Legal issues regarding Telstra position on contracts and the NBN

Michael Patterson (Telstra’s General Manager for Tasmania) and I have been exchanging emails regarding the position for customers who currently have a contract with Telstra and are faced with compulsory disconnection of copper phone and internet services due to the NBN rollout. In particular whether Telstra can use the threat of Early Termination Fees (ETFs) to force clients to transition to an NBN service provided by Telstra and indeed take out a new contract.

Here is my reply to his email:

Hi Michael,

Thanks for coming back to me. You have clarified the position regarding ETFs if services are disconnected on the Disconnection Date (i.e. you won’t charge them). As promised I will publish your letter on the website (http://nbnsurvival.info) along with this reply.

What concerns me is that while you have said you are committed to supporting your small businesses customers as they transition to the NBN, the unwritten proviso in this is that you are only willing to do this if your customers take on the NBN service with you and sign whatever new contract you require.

At the end of the day, you (Telstra) have announced to your customers that you are disconnecting their existing contracted service before the end of the contract, in other words you have given notice that you will be breaking the contract, not the customer. Don’t forget most customers would be only too happy to keep their existing copper services, you are just not allowing them to do this due to your agreement with NBNCo and the ACCC (which the customer is not a party to).

I note that you are making your customers a new offer to replace their services, but as we all know there are several deficiencies in this new product (alarms, EFTPOS, fax etc do not work properly over the phone service you provide), along with the very real risk of significant downtime during the transition. I do not believe you can force customers to take this replacement service. See the Unfair Terms in the TCP Code 4.5.3d

It is completely unreasonable to require a customer to take on a new contract for their NBN service to escape the ETF on the old one. This also contravenes the TCP code (see unfair terms – 4.5.3c).
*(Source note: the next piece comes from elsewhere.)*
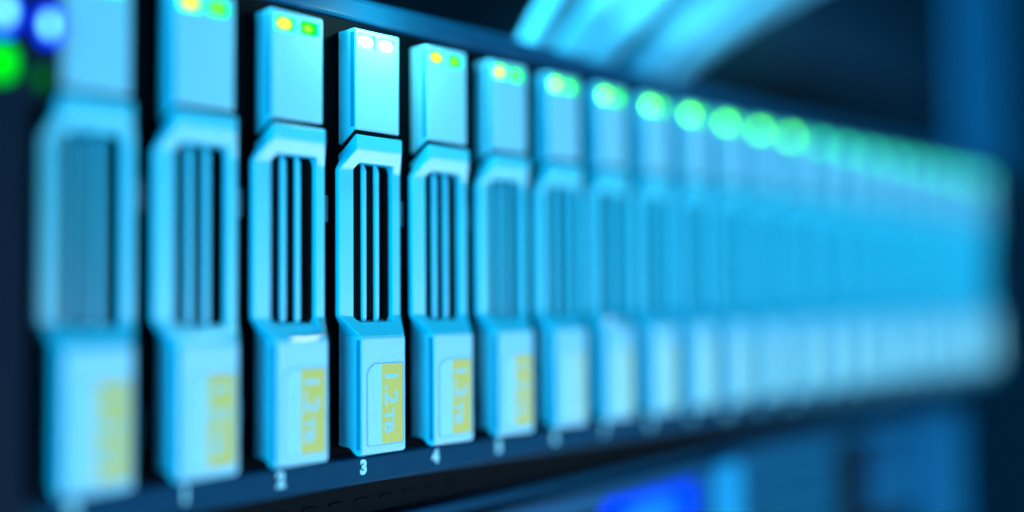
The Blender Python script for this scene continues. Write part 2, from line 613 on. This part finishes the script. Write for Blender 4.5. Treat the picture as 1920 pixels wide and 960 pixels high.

I do not believe you could even force a customer to take on a new contract that has the same end date as the old one (which would be a more reasonable position).

To require customers to keep their services with you right up until the Disconnection Date in order to escape the ETF is also not reasonable. Given that you have announced you are breaking the contract, businesses have to do whatever they deem fit to preserve their services (plan the transition, port numbers etc).

A much more reasonable position from Telstra, is that a client is required to continue to pay for their contracted service until the Disconnection Date, but allow them to actually disconnect before that time (so they can port numbers for example). I doubt even this would be enforceable in law given that you are creating significant costs (management, new equipment etc) for businesses by breaking the contract in the first place. Indeed your customers are required in law to take reasonable steps to limit their costs (which you could be liable for) due to your announced contract breach (for example by reducing their downtime costs by porting numbers before the Disconnection Date).

I am not a lawyer, but I do make it my business to understand the law around telecommunications. I believe the various consumer laws and the TCP code are very clear on this. However I am open to hearing from you that I have got something wrong.